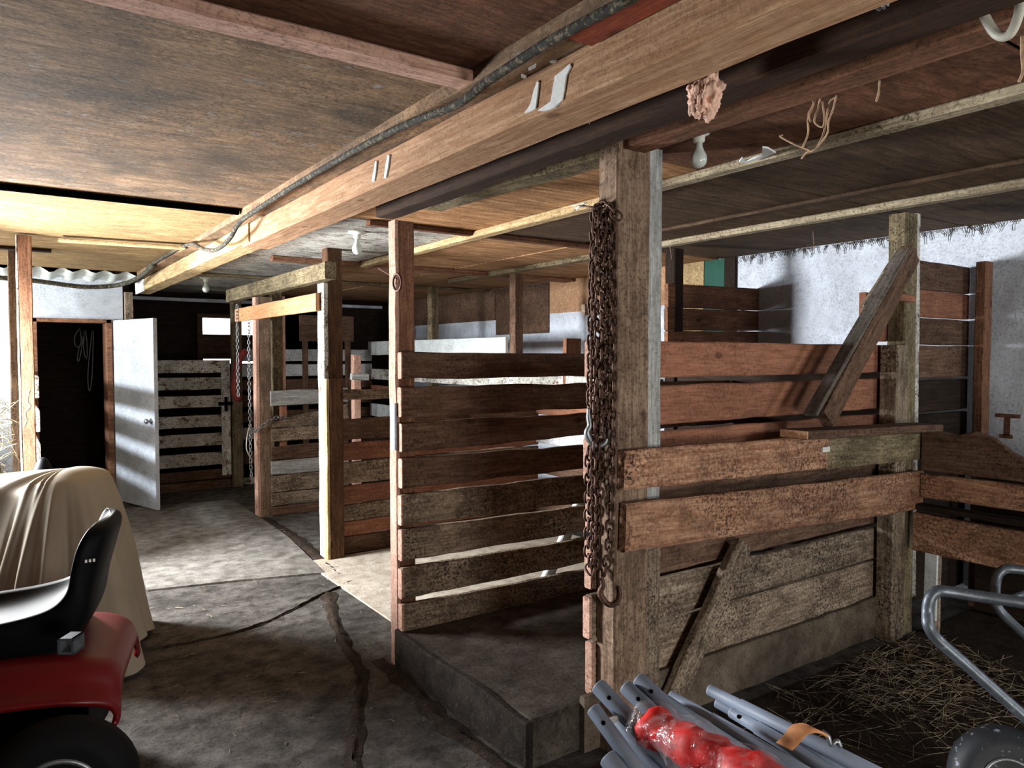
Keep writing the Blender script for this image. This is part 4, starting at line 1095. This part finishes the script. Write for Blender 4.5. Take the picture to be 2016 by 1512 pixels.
lump('red_padding', .052, .014, M['redpad'])
lump('plastic_bag', .064, .014, M['clear'], e=.03, seedv=3)
bm = bmesh.new(); p0 = dp(1248, 1410, 1.87)
for k in range(9):
    pts = [p0 + Vector((random.uniform(-.01, .01), random.uniform(-.01, .01), random.uniform(-.012, .012))), dp(1215, 1415, 1.86) + Vector((0, 0, random.uniform(-.006, .006))), dp(1192 + random.uniform(-14, 8), 1428 + random.uniform(-12, 12), 1.85)]
    add_tube(bm, catmull(pts, 4), [.007 - .0005 * j for j in range(9)], 6)
link('bag_tail', bm, M['foil'], bgp, smooth=True)
# strap
SP = [dp(1543, 1470, 1.82), dp(1560, 1452, 1.80), dp(1572, 1437, 1.79), dp(1590, 1431, 1.79), dp(1606, 1434, 1.80), dp(1618, 1443, 1.82)]
bm = bmesh.new(); Q = catmull(SP, 5); rows = []
wv = (dp(1690, 1512, 1.7) - dp(1640, 1487, 1.75)).normalized()
for q in Q: rows.append([bm.verts.new(q - wv * .022), bm.verts.new(q), bm.verts.new(q + wv * .022)])
for A, B in zip(rows, rows[1:]):
    for k in range(2): bm.faces.new((A[k], A[k + 1], B[k + 1], B[k]))
o = link('strap', bm, M['strap'], smooth=True); tag(o, 'tan strap with a metal clip around the back pipes', 'strap')
so = o.modifiers.new('thick', 'SOLIDIFY'); so.thickness = .005
tube('clip', catmull([dp(1618, 1440, 1.81), dp(1630, 1450, 1.8), dp(1636, 1466, 1.8), dp(1648, 1458, 1.8), dp(1655, 1470, 1.8)], 5), .006, M['steel'], o, 6)

# ------------------------------------------------------------------ TUBULAR CART
ct = thing('hand_cart', 'tipped hand cart with a grey tube frame and one fat tyre', 'cart', (2.8, 1.1, 0))
K = 2.45
def arc(pts, n=7): return catmull(pts, n)
T1 = [dp(2120, 1205, K - .1), dp(2016, 1187, K - .05), dp(1920, 1173, K), dp(1862, 1164, K + .02), dp(1842, 1166, K + .02), dp(1830, 1180, K + .02), dp(1826, 1205, K + .02), dp(1828, 1232, K), dp(1845, 1258, K), dp(1900, 1307, K - .02), dp(2000, 1396, K - .05), dp(2100, 1485, K - .1)]
tube('frame_tube', arc(T1), .019, M['cartsteel'], ct, 10)
T2 = [dp(2120, 1140, K + .2), dp(2040, 1126, K + .22), dp(1990, 1120, K + .24), dp(1972, 1124, K + .24), dp(1962, 1140, K + .24), dp(1960, 1175, K + .22), dp(1962, 1192, K + .2), dp(1985, 1220, K + .18), dp(2060, 1290, K + .1), dp(2140, 1370, K)]
tube('frame_tube', arc(T2), .017, M['cartsteel'], ct, 10)
tube('cross_tube', [dp(1972, 1186, K + .1), dp(2040, 1160, K + .2)], .012, M['cartsteel'], ct, 8)
wc = dp(1985, 1548, 2.44)
wheel(ct, Vector((wc.x, wc.y, .19)), Vector((-.80, -.5, .34)), .178, .08, .13)
tube('axle', [Vector((wc.x, wc.y, .19)), dp(2100, 1485, K - .1)], .016, M['cartsteel'], ct, 8)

- - -

Stated exercise>
Everything from the first line of the listing above through the line that contains "M['steel'], o, 6)" is to be restated word for word, minus the pictures.

Solution for this task>
Keep writing the Blender script for this image. This is part 4, starting at line 1095. This part finishes the script. Write for Blender 4.5. Take the picture to be 2016 by 1512 pixels.
lump('red_padding', .052, .014, M['redpad'])
lump('plastic_bag', .064, .014, M['clear'], e=.03, seedv=3)
bm = bmesh.new(); p0 = dp(1248, 1410, 1.87)
for k in range(9):
    pts = [p0 + Vector((random.uniform(-.01, .01), random.uniform(-.01, .01), random.uniform(-.012, .012))), dp(1215, 1415, 1.86) + Vector((0, 0, random.uniform(-.006, .006))), dp(1192 + random.uniform(-14, 8), 1428 + random.uniform(-12, 12), 1.85)]
    add_tube(bm, catmull(pts, 4), [.007 - .0005 * j for j in range(9)], 6)
link('bag_tail', bm, M['foil'], bgp, smooth=True)
# strap
SP = [dp(1543, 1470, 1.82), dp(1560, 1452, 1.80), dp(1572, 1437, 1.79), dp(1590, 1431, 1.79), dp(1606, 1434, 1.80), dp(1618, 1443, 1.82)]
bm = bmesh.new(); Q = catmull(SP, 5); rows = []
wv = (dp(1690, 1512, 1.7) - dp(1640, 1487, 1.75)).normalized()
for q in Q: rows.append([bm.verts.new(q - wv * .022), bm.verts.new(q), bm.verts.new(q + wv * .022)])
for A, B in zip(rows, rows[1:]):
    for k in range(2): bm.faces.new((A[k], A[k + 1], B[k + 1], B[k]))
o = link('strap', bm, M['strap'], smooth=True); tag(o, 'tan strap with a metal clip around the back pipes', 'strap')
so = o.modifiers.new('thick', 'SOLIDIFY'); so.thickness = .005
tube('clip', catmull([dp(1618, 1440, 1.81), dp(1630, 1450, 1.8), dp(1636, 1466, 1.8), dp(1648, 1458, 1.8), dp(1655, 1470, 1.8)], 5), .006, M['steel'], o, 6)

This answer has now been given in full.